Joel McKerrow & the Mysterious Few 'Welcome Home'

Joel McKerrow & The Mysterious Few - Welcome Home
Joel McKerrow & The Mysterious Few - Welcome Home

The first time I saw Joel McKerrow perform live he was onstage alone belting out the poem Ugly Words, which features as the coda of this new long-play album, Welcome Home, with an urgency that surged and waned multiple times, from a tongue-in-cheek slyly self-knowing beginning to climactic shouting torrents of words that made it seem he might leap from the stage headlong into the audience, gather them all up and lead them on a poetic revolution through the streets. In a way, that’s exactly what he’s been doing, touring Australia, New Zealand, the States, Canada, UK and Europe, with a very eloquent pen and tongue. He’s an educator firmly coming from the place of the importance of story (if you have a moment, watch his TEDx talk about the power of story here, where he also gives a compelling performance of Ugly Words).

Joel’s voice is fascinating to listen to across an entire album, and the beauty of this collaboration is the band’s ability to draw different moods and melodies out of this voice.

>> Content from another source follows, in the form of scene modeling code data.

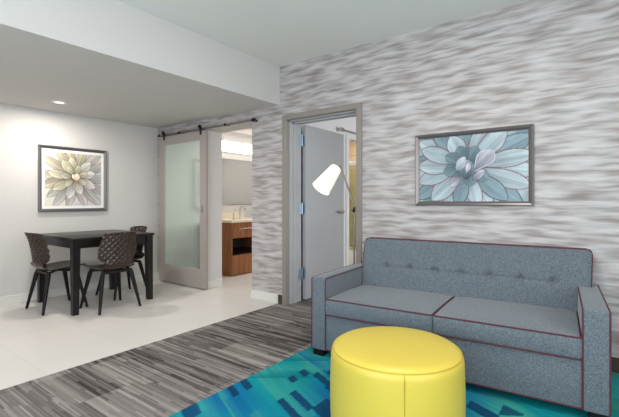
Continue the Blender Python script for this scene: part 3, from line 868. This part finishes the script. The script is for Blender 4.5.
# daylight standing in the two window openings
area('window_daylight', (RX+.05, (W1[0]+W1[1])/2, 1.5), (0, PI/2, 0), 1.8, 2.3, 52, (1,.965,.93))
area('window_daylight', ((W2[0]+W2[1])/2, BY-.05, 1.5), (PI/2, 0, 0), 3.3, 1.8, 105, (.84,.92,1.0))
# downward disc lamps at the ceilings
def spot(name, loc, e, col=(1,.94,.86), ang=120, r=.05):
    l = bpy.data.lights.new(name, 'AREA'); l.shape = 'DISK'; l.size = 2*r; l.energy = e/3.4; l.color = col
    o = bpy.data.objects.new(name, l); C.objects.link(o); o.location = loc; return o
spot('ceiling_beam_or_fill', (-4.957,-1.61,ZL-.02), 58, ang=140, r=.06)
spot('ceiling_beam_or_fill', (-3.7,-1.6,ZL-.02), 32, ang=150, r=.1)  # added to brighten the dining side, no fixture here
spot('ceiling_beam_or_fill', (-4.2,-3.6,ZL-.02), 30, ang=150, r=.15)  # second added dining lamp, also without a fixture
spot('ceiling_beam_or_fill', (-.8,-1.7,ZH-.02), 70, ang=150, r=.25)
# lamps and added fill of the rooms behind
area('bathroom_ceiling_light', (-4.4, 1.3, 2.46), (0,0,0), .5, .5, 16, (1,.95,.88))
spot('shower_light', (-3.65, 2.75, 2.46), 40, ang=150)
area('bedroom_fill', (RX-.1, 2.2, 1.5), (0, PI/2, 0), 1.6, 2.4, 85, (.96,.98,1))  # added to light the door leaf and white wall, no window here
# under-mirror glow comes from the light bar; world is a plain soft sky seen only through openings
w = bpy.data.worlds.new('sky'); bpy.context.scene.world = w; w.use_nodes = True
w.node_tree.nodes['Background'].inputs[0].default_value = (.75,.87,1,1); w.node_tree.nodes['Background'].inputs[1].default_value = 1.0

# ------------------------------------------------------------------ camera
cam = bpy.data.cameras.new('camera'); co = bpy.data.objects.new('camera', cam); C.objects.link(co)
cam.sensor_width = 36; cam.lens = 397/619*36; cam.shift_y = -7.5/619
co.location = (0, YC, H); co.rotation_euler = (PI/2, 0, math.radians(36.76))
sc = bpy.context.scene; sc.camera = co
sc.view_settings.view_transform = 'Standard'; sc.view_settings.look = 'None'; sc.view_settings.gamma = 1
sc.view_settings.use_curve_mapping = False; sc.view_settings.exposure = 0.14
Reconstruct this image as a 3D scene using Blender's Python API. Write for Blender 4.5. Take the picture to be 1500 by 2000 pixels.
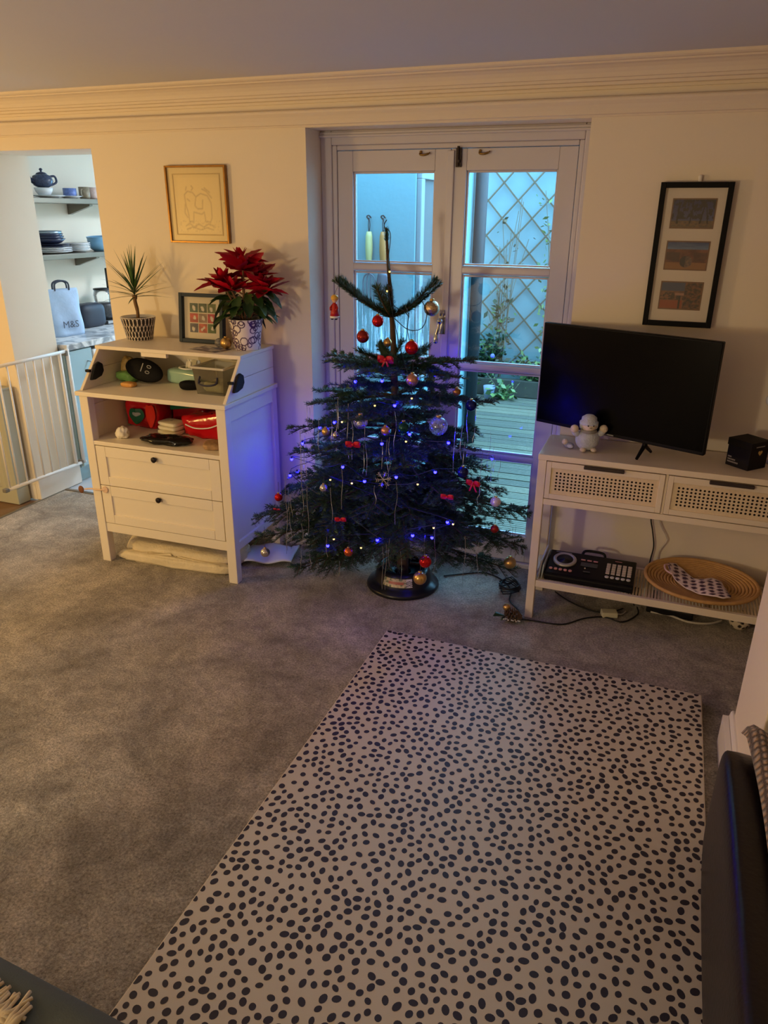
import bpy, bmesh, math, random
import numpy as np
from mathutils import Vector, Matrix, noise as mnoise

for o in list(bpy.data.objects):
    bpy.data.objects.remove(o, do_unlink=True)
scene = bpy.context.scene
COL = scene.collection
PI = math.pi
def S(r, g, b):                       # sRGB 0-255 -> linear
    def f(c):
        c /= 255.0
        return c / 12.92 if c <= 0.04045 else ((c + 0.055) / 1.055) ** 2.4
    return (f(r), f(g), f(b))

# ------------------------------------------------------------------ camera
CAM_POS = Vector((1.6207, -3.2629, 1.6800))
a_, b_, c_ = (math.radians(v) for v in (20.7474, 22.1212, 0.4654))   # yaw left, pitch down, roll
fwd = Vector((-math.sin(a_) * math.cos(b_), math.cos(a_) * math.cos(b_), -math.sin(b_)))
rgt = Vector((math.cos(a_), math.sin(a_), 0.0))
upv = rgt.cross(fwd)
r2 = rgt * math.cos(c_) + upv * math.sin(c_)
u2 = -rgt * math.sin(c_) + upv * math.cos(c_)
cam_data = bpy.data.cameras.new('camera')
cam = bpy.data.objects.new('camera', cam_data)
COL.objects.link(cam)
M = Matrix.Identity(4)
for i in range(3):
    M[i][0], M[i][1], M[i][2], M[i][3] = r2[i], u2[i], -fwd[i], CAM_POS[i]
cam.matrix_world = M
cam_data.sensor_fit = 'VERTICAL'
cam_data.sensor_height = 36.0
cam_data.lens = 1436.15 / 2000.0 * 36.0
cam_data.clip_start = 0.05
scene.camera = cam

# ------------------------------------------------------------------ world (overcast blue dusk)
world = bpy.data.worlds.new('dusk_sky'); scene.world = world
world.use_nodes = True
bg = world.node_tree.nodes['Background']
bg.inputs[0].default_value = (0.25, 0.63, 1.0, 1)
bg.inputs[1].default_value = 15.0

# ------------------------------------------------------------------ lamps of the rooms and an added fill lamp
def point_lamp(name, loc, color, power, radius):
    L = bpy.data.lights.new(name, 'POINT'); L.color = color; L.energy = power; L.shadow_soft_size = radius
    o = bpy.data.objects.new(name, L); o.location = loc; COL.objects.link(o); return o
def area_lamp(name, loc, rot, color, power, size):
    L = bpy.data.lights.new(name, 'AREA'); L.color = color; L.energy = power; L.size = size
    o = bpy.data.objects.new(name, L); o.location = loc; o.rotation_euler = rot; COL.objects.link(o); return o
WARM = (1.0, 0.60, 0.18)
point_lamp('side_table_lamp', (-2.2, -2.0, 1.30), WARM, 62, 0.10)
point_lamp('added_fill_lamp', (-0.72, -4.4, 1.05), (1.0, 0.78, 0.48), 86, 0.13)  # added unseen warm fill from behind the camera
area_lamp('kitchen_ceiling_light', (-1.0, 1.7, 2.12), (0, 0, 0), (0.72, 0.84, 1.0), 33, 0.5)

# ------------------------------------------------------------------ exposure
vs = scene.view_settings
vs.view_transform = 'Standard'; vs.look = 'None'; vs.exposure = 0.0; vs.gamma = 1.0
vs.use_curve_mapping = False

# ------------------------------------------------------------------ materials
MATS = {}
def _nodes(name):
    m = bpy.data.materials.new(name); m.use_nodes = True
    nt = m.node_tree
    return m, nt, nt.nodes['Principled BSDF'], nt.nodes['Material Output']
def mat(name, col, rough=0.5, metal=0.0, var=0.06, vscale=12.0, bump=0.0, bscale=120.0, spec=0.5, emit=None, estr=0.0,
        trans=0.0, alpha=1.0, coat=0.0, sheen=0.0, ior=1.45, stretch=None):
    """plain procedural material: colour with a noise variation and an optional fine noise relief"""
    if name in MATS: return MATS[name]
    m, nt, p, out = _nodes(name)
    N = nt.nodes; L = nt.links
    tc = N.new('ShaderNodeTexCoord')
    mp = N.new('ShaderNodeMapping'); L.new(tc.outputs['Object'], mp.inputs[0])
    if stretch: mp.inputs['Scale'].default_value = stretch
    nz = N.new('ShaderNodeTexNoise'); nz.inputs['Scale'].default_value = vscale; nz.inputs['Detail'].default_value = 4
    L.new(mp.outputs[0], nz.inputs['Vector'])
    mx = N.new('ShaderNodeMix'); mx.data_type = 'RGBA'
    mx.inputs[6].default_value = (*[max(0, c * (1 - var)) for c in col], 1)
    mx.inputs[7].default_value = (*[c * (1 + var) for c in col], 1)
    L.new(nz.outputs[0], mx.inputs[0]); L.new(mx.outputs[2], p.inputs['Base Color'])
    p.inputs['Roughness'].default_value = rough; p.inputs['Metallic'].default_value = metal
    p.inputs['Specular IOR Level'].default_value = spec
    p.inputs['Transmission Weight'].default_value = trans; p.inputs['IOR'].default_value = ior
    p.inputs['Alpha'].default_value = alpha; p.inputs['Coat Weight'].default_value = coat
    p.inputs['Sheen Weight'].default_value = sheen
    if emit: p.inputs['Emission Color'].default_value = (*emit, 1); p.inputs['Emission Strength'].default_value = estr
    if bump:
        bn = N.new('ShaderNodeTexNoise'); bn.inputs['Scale'].default_value = bscale; bn.inputs['Detail'].default_value = 3
        L.new(mp.outputs[0], bn.inputs['Vector'])
        bu = N.new('ShaderNodeBump'); bu.inputs['Strength'].default_value = bump; bu.inputs['Distance'].default_value = 0.004
        L.new(bn.outputs[0], bu.inputs['Height']); L.new(bu.outputs[0], p.inputs['Normal'])
    MATS[name] = m; return m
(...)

The urgency is ever present. Even in quiet moments there is a shivering tension as though he is so in need of getting this story through, so passionate about this message he has to impart, he can hardly hold it down to speech. It’s in the poetry too, a sense of life so full of meaning that it’s unbearable, lines like “every fibre of our being wants all to be well” ...

The Mysterious Few, being Josh Furhrmeister, Richelle Boer, Jhana Allan and Leah Scholes, are a wonderful counterpoint to this urgency, with their smooth and swinging American folk style. Dawn Comes Slow showcases this band’s folk pop chops and also the very nice production by Joshua Fuhrmeister. On tracks like Awaken and Waiting for the Storm to Break they weave a rich atmosphere around Joel’s voice and soften his style with their delicacy. Richelle Boer’s voice in particular provides a lovely contrast to the upfront nature of his storytelling. To me these are the tracks where the collaboration works best. The overwhelming nervous energy of Joel’s delivery can, sometimes, switch me off his message. In Awaken he varies his delivery, swinging with the music and alternately growling and singing his words. Working in with the band, his voice seems looser and deeper. And then Raindrops is just a divine little love poem from a father, a beautiful matching of story and song.

We Tell Stories (featured in this month’s ‘La Danza Poetica‘ podcast, coming tomorrow) is the pick for me in the way that Joel’s building urgency is paced by the rhythm, guitar and violin, building to a very solid climax in which Joel lets loose on an almost Shakespearian soliloquy about the necessity of creativity. In some ways I feel that there is more freedom to come for this voice – there are times even at the apex of these tracks that I feel him holding back – what the explosion might be, I’m not sure – is it song? Or a howl from the belly? Maybe both! Perhaps revolution!